Par Nael Madi
Dernière étape de la reconquête du pays par le maréchal Haftar
« Pour les héros de la nation, l’heure est venue. Nous avons rendez-vous pour la conquête de Tripoli ». C’est par ces mots que le maréchal Haftar a annoncé le début de son opération « Libérer Tripoli » le jeudi 4 avril. L’homme fort du Parlement de Tobrouk, soutenu par de puissants alliés et à la tête de l’autoproclamée Armée nationale libyenne, a fait de la reconquête de la Tripolitaine, la bataille finale pour la réunification du pays. Le général Haftar, soutenu par l’Egypte, l’Arabie saoudite, les Emirats arabes unis, la Russie mais aussi la France, avait débuté sa campagne dès 2014 pour libérer la Cyrénaïque de la présence de milices islamistes dont l’Etat islamique. Cette première victoire acquise difficilement a permis au gouvernement de Tobrouk de reprendre la main sur l’ensemble de la région dont Benghazi, chassant l’Etat islamique du pays au prix de combats sanglants. Le maréchal s’est élancé en mars dernier contre la région sud-ouest de la Libye, le Fezzan, zone contrôlée par une multitude de milices arabes, touaregs et tubus. Il a réussi à conquérir la région sans mener presque aucun combat, promettant aux milices un salaire et le droit de revêtir l’uniforme de l’ANL. La réalité de cette « emprise » est sujette à caution, seul l’avenir pourra démontrer si la loyauté de ces milices peut s’inscrire dans le temps long. La France et l’Italie ont chacune soutenu cette campagne militaire du maréchal Haftar dans une zone servant de repli à certaines organisations militaires islamistes combattues au Sahel et par où passent une partie des migrants en partance pour l’Europe au sein de réseaux de trafic humain bien organisés.

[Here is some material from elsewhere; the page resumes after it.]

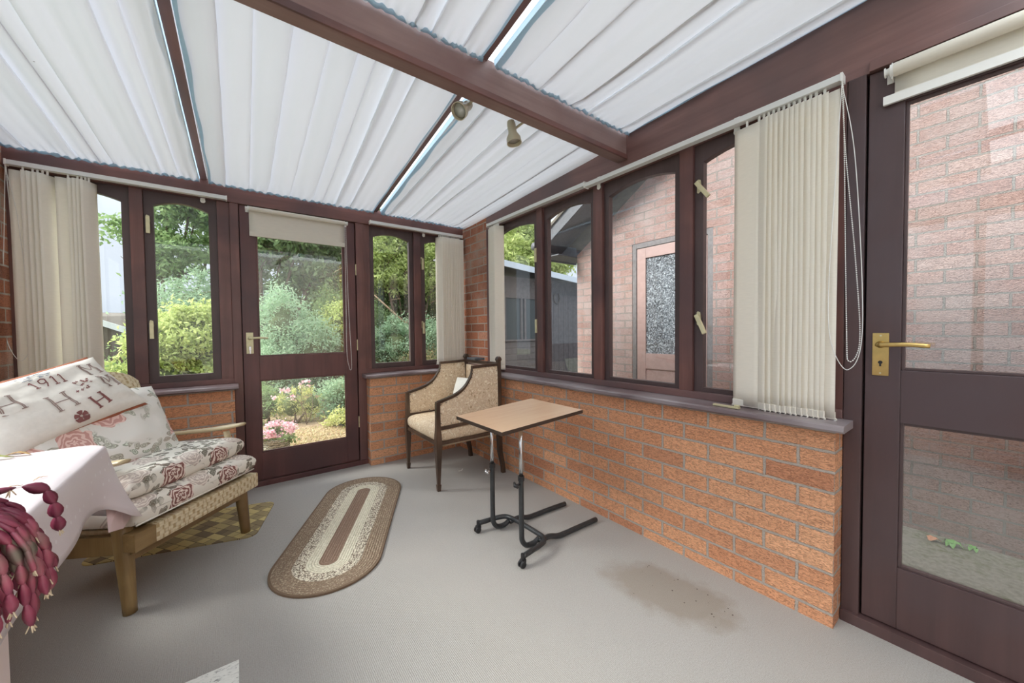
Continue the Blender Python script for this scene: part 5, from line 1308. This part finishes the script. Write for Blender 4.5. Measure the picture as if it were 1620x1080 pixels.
# ------------------------------------------------------------------ far bungalow (left window)
BG = thing('bungalow', (-5.5, 13, 0), 'distant brick bungalow with tiled roof and white barge board, lower left window', 'house'); bo = (-5.5, 13, 0)
slab('gable_wall', [(-8.5, 12.2, -.3), (-2.6, 12.2, -.3), (-2.6, 12.2, .4), (-5.2, 12.2, 1.62), (-8.5, 12.2, 1.62)], .2, plain('brown_brick_far', srgb(96, 86, 78), .9, 0, 20, .15), BG, bo)
slab('roof', [(-8.5, 12.0, 1.62), (-4.9, 12.0, 1.62), (-2.4, 12.0, .52), (-1.2, 17, 1.25), (-3.0, 17, 1.95), (-8.5, 17, 1.95)], .05, TILE, BG, bo)
slab('barge_board', [(-5.1, 11.93, 1.60), (-4.9, 11.93, 1.66), (-2.4, 11.93, .56), (-2.5, 11.93, .36)], .06, plain('white_barge', srgb(232, 234, 236), .5), BG, bo)

# ------------------------------------------------------------------ foliage
def leaf_mat(name, cols, tr=.45):
    m = Mat(name); g_ = m.n('ShaderNodeNewGeometry'); c = m.ramp(g_.outputs['Random Per Island'], [(i/(len(cols)-1), k) for i, k in enumerate(cols)])
    big = m.noise(1.6, None, 2); c = m.mix(m.math('MULTIPLY', big, .5), c, cols[len(cols)//2])
    d = m.n('ShaderNodeBsdfDiffuse'); t = m.n('ShaderNodeBsdfTranslucent'); mixs = m.n('ShaderNodeMixShader'); mixs.inputs[0].default_value = tr
    m.l(c, d.inputs[0]); m.l(c, t.inputs[0]); m.l(d.outputs[0], mixs.inputs[1]); m.l(t.outputs[0], mixs.inputs[2]); m.l(mixs.outputs[0], m.out.inputs[0]); return m.m
L_LIME = leaf_mat('lime_leaves', [srgb(173, 193, 118), srgb(193, 208, 131), srgb(215, 224, 155), srgb(159, 180, 115)])
L_GREEN = leaf_mat('green_leaves', [srgb(130, 162, 110), srgb(152, 180, 124), srgb(173, 196, 139), srgb(120, 146, 105)])
L_DARK = leaf_mat('dark_leaves', [srgb(104, 126, 92), srgb(121, 145, 100), srgb(137, 159, 108), srgb(95, 112, 86)])
L_PALE = leaf_mat('pale_leaves', [srgb(173, 201, 171), srgb(188, 215, 179), srgb(159, 188, 156), srgb(208, 226, 191)])
L_RED = leaf_mat('reddish_leaves', [srgb(173, 141, 118), srgb(193, 173, 131), srgb(154, 165, 118), srgb(204, 180, 147)])
L_DRY = leaf_mat('dry_leaves', [srgb(216, 196, 163), srgb(204, 173, 143), srgb(227, 216, 179), srgb(188, 180, 127)])
L_PINK = leaf_mat('pink_petals', [srgb(240, 149, 171), srgb(251, 204, 215), srgb(251, 243, 243), srgb(224, 126, 151)])
L_YEL = leaf_mat('yellow_green_leaves', [srgb(216, 218, 139), srgb(196, 208, 127), srgb(229, 224, 163), srgb(180, 193, 123)])
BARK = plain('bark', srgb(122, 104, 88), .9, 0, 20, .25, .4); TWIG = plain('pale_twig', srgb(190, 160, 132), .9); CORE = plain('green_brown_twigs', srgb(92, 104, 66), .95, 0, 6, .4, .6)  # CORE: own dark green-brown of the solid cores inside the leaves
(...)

Point de situation sur les combats
Ainsi, l’offensive vers l’ouest du pays, dominé par le Gouvernement de l’Accord national reconnu par les Nations unies était attendue. Cependant, sa déclaration très rapide a surpris alors qu’il y seulement deux semaines le maréchal Haftar et le Premier ministre du GNA, Fayaz al-Sarraj, s’entretenaient à Abu Dhabi pour se mettre d’accord sur un calendrier de sortie de crise.

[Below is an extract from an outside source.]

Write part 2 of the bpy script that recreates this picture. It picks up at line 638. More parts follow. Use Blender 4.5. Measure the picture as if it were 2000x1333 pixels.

L’offensive « Libérer Tripoli » a été lancée jeudi par une intensive campagne médiatique du camp Haftar. En plus de ses déclarations résolument provocatrices, le maréchal a publié de nombreux documents montrant ses colonnes de blindés prendre la direction de Tripoli. Cette stratégie pose question car elle annihile tout effet de surprise. Les forces de l’ANL pourraient compter sur une force de 25 000 soldats et une puissante force de feu notamment aérienne.
Pris en étau à l’est et au sud, le GNA a annoncé l’état d’urgence au sein de la capitale libyenne et mis ses forces en état d’alerte. L’armée loyale compte une force presque équivalente au maréchal Haftar. Son armée est formée par une coalition de milices réunies au sein d’une coalition nommée Force de protection de Tripoli. Celle-ci peut se vanter de compter la puissante milice de Misrata, forte de 20 000 hommes et surtout très expérimentées au combat. Cette ville fut le cœur de l’insurrection militaire à Mouammar Kadhafi durant la révolution.
L’offensive a d’abord vu jeudi soir l’ANL avancé rapidement jusqu’à la capitale. Une de ses composantes a réussi à prendre le 4 avril au soir le « pont 27 » au GNA, un point de passage situé à 27 kilomètres de Tripoli. Cependant, ses forces ont été délogés dès le lendemain matin de cette position par la milice de la ville proche de Zawiya au prix de « légers accrochages » selon les observateurs.
Les combats se sont ensuite déportés au sud de la capitale libyenne. La situation reste confuse au niveau de l’aéroport de Tripoli. Les forces de l’ANL l’auraient conquis vendredi au soir mais de nombreuses sources évoquent une contre-offensive victorieuse de l’armée tripolitaine. L’intérêt stratégique de l’aéroport doit être relativisée, celui-ci ayant été réduit en miettes en 2014 lors de violents combats. Les combats continuent samedi après-midi dans cette région.
La milice de Misrata aurait conduit une opération aérienne contre un convoi de l’ANL samedi matin causant un nombre inconnu de victimes. En réponse, le maréchal Haftar vient de déclarer une zone d’exclusion aérienne sur l’ensemble de la Tripolitaine alors que l’armée de l’air du GNA se dite prête à frapper « l’envahisseur ».
Selon les déclarations du porte-parole de l’ALN, 50 de ses soldats auraient trouvé la mort depuis jeudi.